Come dire? Se voglio fare la rivoluzione, anche spirituale, ho bisogno di seguaci che non si blocchino al primo ostacolo, che sappiano immaginare, anche contro tutte le evidenze, un mondo diverso, che si concedano ipotesi azzardate e innovative, che si fidino di chi vede ciò che i più non riescono ancora a vedere. Se l’uomo non avesse fatto così sin dalla preistoria, saremmo ancora qui a rincorrere i mammut con le lance con la punta di ossidiana. Allo stesso modo, se fossimo ancora qui a credere che Dio è in Cielo e noi siamo sulla Terra, Gesù non si sarebbe mai fatto uomo.

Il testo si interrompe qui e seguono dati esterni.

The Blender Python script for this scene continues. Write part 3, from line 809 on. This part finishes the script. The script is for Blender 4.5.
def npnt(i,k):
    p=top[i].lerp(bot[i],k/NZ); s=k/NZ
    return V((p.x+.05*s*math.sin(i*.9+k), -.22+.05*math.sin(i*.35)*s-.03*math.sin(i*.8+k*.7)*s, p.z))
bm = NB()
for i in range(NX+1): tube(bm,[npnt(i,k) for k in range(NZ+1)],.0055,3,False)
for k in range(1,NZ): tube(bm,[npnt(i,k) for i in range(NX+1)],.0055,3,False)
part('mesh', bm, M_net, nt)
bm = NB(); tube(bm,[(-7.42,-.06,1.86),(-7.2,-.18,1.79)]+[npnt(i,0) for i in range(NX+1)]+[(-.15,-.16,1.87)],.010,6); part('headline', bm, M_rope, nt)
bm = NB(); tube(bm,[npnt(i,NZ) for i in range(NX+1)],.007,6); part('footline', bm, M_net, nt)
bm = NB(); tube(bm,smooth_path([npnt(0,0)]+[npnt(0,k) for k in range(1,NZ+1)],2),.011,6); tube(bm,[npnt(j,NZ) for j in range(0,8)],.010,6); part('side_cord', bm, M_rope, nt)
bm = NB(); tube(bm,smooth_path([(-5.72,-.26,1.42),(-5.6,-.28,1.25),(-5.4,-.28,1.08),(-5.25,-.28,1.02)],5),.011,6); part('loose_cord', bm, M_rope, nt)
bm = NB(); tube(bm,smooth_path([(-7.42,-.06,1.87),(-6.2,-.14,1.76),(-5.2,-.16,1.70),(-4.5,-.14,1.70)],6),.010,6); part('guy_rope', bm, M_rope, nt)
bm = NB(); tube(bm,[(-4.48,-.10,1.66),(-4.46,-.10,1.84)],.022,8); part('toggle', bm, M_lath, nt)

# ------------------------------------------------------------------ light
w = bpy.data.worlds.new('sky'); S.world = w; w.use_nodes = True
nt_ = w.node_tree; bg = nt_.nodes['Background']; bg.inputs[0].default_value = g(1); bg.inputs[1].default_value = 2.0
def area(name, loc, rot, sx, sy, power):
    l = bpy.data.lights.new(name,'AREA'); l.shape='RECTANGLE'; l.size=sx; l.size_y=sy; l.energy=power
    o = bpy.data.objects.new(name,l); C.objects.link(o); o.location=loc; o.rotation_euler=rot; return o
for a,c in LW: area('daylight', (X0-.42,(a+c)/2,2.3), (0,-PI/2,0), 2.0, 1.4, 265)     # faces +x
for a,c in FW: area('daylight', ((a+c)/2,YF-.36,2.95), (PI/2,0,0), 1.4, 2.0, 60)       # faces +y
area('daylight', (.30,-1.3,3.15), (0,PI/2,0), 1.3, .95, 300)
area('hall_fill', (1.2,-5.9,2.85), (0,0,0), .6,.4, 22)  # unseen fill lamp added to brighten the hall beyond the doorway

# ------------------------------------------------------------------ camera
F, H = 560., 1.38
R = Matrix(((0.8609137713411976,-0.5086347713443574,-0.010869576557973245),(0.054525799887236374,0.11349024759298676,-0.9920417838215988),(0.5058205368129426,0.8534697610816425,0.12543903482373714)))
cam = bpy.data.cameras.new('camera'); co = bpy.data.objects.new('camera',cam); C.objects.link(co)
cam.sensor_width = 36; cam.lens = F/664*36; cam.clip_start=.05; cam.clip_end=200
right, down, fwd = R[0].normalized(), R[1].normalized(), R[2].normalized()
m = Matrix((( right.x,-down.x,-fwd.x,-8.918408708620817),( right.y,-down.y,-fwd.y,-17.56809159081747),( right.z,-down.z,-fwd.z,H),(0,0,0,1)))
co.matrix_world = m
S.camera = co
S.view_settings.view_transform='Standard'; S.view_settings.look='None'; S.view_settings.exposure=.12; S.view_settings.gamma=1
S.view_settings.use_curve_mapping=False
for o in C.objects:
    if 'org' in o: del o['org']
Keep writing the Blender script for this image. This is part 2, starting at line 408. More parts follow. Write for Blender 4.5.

Questo è lo «scarto», il «deragliamento» di cui parlavo, necessari perché la storia, anche quella della salvezza e quella francescana, possa andare avanti. Dopo di che, evidentemente, torniamo pure a piantare i cavoli con le radici nella terra. Ci erano serviti (anche a san Francesco) solo come metafora. Mi permetta, infine, di dire che «spegnere il cervello» non è solo tipico dei fedeli musulmani, ma, semmai con esiti e modalità diverse, anche di molti di noi cristiani. Continui a leggerci e a mandarci i suoi commenti! Cordiali saluti, e un invito alla preghiera reciproca!